-- start Dataset section --

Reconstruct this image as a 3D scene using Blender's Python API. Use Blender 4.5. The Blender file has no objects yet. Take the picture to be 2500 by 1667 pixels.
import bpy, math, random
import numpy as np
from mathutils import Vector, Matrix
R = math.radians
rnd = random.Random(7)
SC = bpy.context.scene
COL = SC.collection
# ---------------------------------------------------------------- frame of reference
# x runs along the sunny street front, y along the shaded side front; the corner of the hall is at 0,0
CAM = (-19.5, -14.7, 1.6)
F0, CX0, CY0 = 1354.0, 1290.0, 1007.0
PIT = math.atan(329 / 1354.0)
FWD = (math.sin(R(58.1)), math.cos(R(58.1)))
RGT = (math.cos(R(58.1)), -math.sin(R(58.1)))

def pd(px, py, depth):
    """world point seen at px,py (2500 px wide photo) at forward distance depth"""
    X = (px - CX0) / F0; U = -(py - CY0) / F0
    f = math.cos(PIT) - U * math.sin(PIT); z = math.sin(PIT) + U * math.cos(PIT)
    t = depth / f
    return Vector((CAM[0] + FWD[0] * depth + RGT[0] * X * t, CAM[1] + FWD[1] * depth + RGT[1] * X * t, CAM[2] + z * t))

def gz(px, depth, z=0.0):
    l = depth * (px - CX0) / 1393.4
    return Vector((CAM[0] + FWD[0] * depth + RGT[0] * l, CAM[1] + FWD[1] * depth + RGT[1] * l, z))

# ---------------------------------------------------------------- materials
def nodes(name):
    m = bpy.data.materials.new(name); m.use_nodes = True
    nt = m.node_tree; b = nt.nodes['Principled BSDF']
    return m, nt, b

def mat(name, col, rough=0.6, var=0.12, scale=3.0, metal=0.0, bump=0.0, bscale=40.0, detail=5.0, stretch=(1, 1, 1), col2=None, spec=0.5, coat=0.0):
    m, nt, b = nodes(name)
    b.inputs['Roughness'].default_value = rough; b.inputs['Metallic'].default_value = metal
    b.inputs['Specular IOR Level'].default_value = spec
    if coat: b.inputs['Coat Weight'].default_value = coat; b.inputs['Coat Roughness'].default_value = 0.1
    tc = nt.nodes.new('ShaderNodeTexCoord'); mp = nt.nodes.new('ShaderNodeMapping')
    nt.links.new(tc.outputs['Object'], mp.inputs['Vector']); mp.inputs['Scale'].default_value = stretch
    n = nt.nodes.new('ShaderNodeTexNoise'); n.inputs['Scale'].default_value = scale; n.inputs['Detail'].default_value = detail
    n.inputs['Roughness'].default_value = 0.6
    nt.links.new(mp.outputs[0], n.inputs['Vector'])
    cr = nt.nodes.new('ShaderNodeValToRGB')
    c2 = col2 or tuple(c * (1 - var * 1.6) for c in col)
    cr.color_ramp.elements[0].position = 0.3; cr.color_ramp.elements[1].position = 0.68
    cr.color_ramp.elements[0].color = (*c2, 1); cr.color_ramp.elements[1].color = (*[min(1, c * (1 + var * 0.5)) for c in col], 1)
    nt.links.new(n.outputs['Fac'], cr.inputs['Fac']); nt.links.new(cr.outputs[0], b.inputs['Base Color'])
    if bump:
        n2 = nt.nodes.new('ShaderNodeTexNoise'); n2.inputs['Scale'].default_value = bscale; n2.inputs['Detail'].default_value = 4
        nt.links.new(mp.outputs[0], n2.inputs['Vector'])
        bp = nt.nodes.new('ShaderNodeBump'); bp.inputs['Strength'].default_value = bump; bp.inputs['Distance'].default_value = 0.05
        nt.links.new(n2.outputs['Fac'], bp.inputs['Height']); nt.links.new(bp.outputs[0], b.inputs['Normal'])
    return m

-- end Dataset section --

§ **Given task**
Extract all of the data exactly as written.

§ **Answer to the exercise**
Reconstruct this image as a 3D scene using Blender's Python API. Use Blender 4.5. The Blender file has no objects yet. Take the picture to be 2500 by 1667 pixels.
import bpy, math, random
import numpy as np
from mathutils import Vector, Matrix
R = math.radians
rnd = random.Random(7)
SC = bpy.context.scene
COL = SC.collection
# ---------------------------------------------------------------- frame of reference
# x runs along the sunny street front, y along the shaded side front; the corner of the hall is at 0,0
CAM = (-19.5, -14.7, 1.6)
F0, CX0, CY0 = 1354.0, 1290.0, 1007.0
PIT = math.atan(329 / 1354.0)
FWD = (math.sin(R(58.1)), math.cos(R(58.1)))
RGT = (math.cos(R(58.1)), -math.sin(R(58.1)))

def pd(px, py, depth):
    """world point seen at px,py (2500 px wide photo) at forward distance depth"""
    X = (px - CX0) / F0; U = -(py - CY0) / F0
    f = math.cos(PIT) - U * math.sin(PIT); z = math.sin(PIT) + U * math.cos(PIT)
    t = depth / f
    return Vector((CAM[0] + FWD[0] * depth + RGT[0] * X * t, CAM[1] + FWD[1] * depth + RGT[1] * X * t, CAM[2] + z * t))

def gz(px, depth, z=0.0):
    l = depth * (px - CX0) / 1393.4
    return Vector((CAM[0] + FWD[0] * depth + RGT[0] * l, CAM[1] + FWD[1] * depth + RGT[1] * l, z))

# ---------------------------------------------------------------- materials
def nodes(name):
    m = bpy.data.materials.new(name); m.use_nodes = True
    nt = m.node_tree; b = nt.nodes['Principled BSDF']
    return m, nt, b

def mat(name, col, rough=0.6, var=0.12, scale=3.0, metal=0.0, bump=0.0, bscale=40.0, detail=5.0, stretch=(1, 1, 1), col2=None, spec=0.5, coat=0.0):
    m, nt, b = nodes(name)
    b.inputs['Roughness'].default_value = rough; b.inputs['Metallic'].default_value = metal
    b.inputs['Specular IOR Level'].default_value = spec
    if coat: b.inputs['Coat Weight'].default_value = coat; b.inputs['Coat Roughness'].default_value = 0.1
    tc = nt.nodes.new('ShaderNodeTexCoord'); mp = nt.nodes.new('ShaderNodeMapping')
    nt.links.new(tc.outputs['Object'], mp.inputs['Vector']); mp.inputs['Scale'].default_value = stretch
    n = nt.nodes.new('ShaderNodeTexNoise'); n.inputs['Scale'].default_value = scale; n.inputs['Detail'].default_value = detail
    n.inputs['Roughness'].default_value = 0.6
    nt.links.new(mp.outputs[0], n.inputs['Vector'])
    cr = nt.nodes.new('ShaderNodeValToRGB')
    c2 = col2 or tuple(c * (1 - var * 1.6) for c in col)
    cr.color_ramp.elements[0].position = 0.3; cr.color_ramp.elements[1].position = 0.68
    cr.color_ramp.elements[0].color = (*c2, 1); cr.color_ramp.elements[1].color = (*[min(1, c * (1 + var * 0.5)) for c in col], 1)
    nt.links.new(n.outputs['Fac'], cr.inputs['Fac']); nt.links.new(cr.outputs[0], b.inputs['Base Color'])
    if bump:
        n2 = nt.nodes.new('ShaderNodeTexNoise'); n2.inputs['Scale'].default_value = bscale; n2.inputs['Detail'].default_value = 4
        nt.links.new(mp.outputs[0], n2.inputs['Vector'])
        bp = nt.nodes.new('ShaderNodeBump'); bp.inputs['Strength'].default_value = bump; bp.inputs['Distance'].default_value = 0.05
        nt.links.new(n2.outputs['Fac'], bp.inputs['Height']); nt.links.new(bp.outputs[0], b.inputs['Normal'])
    return m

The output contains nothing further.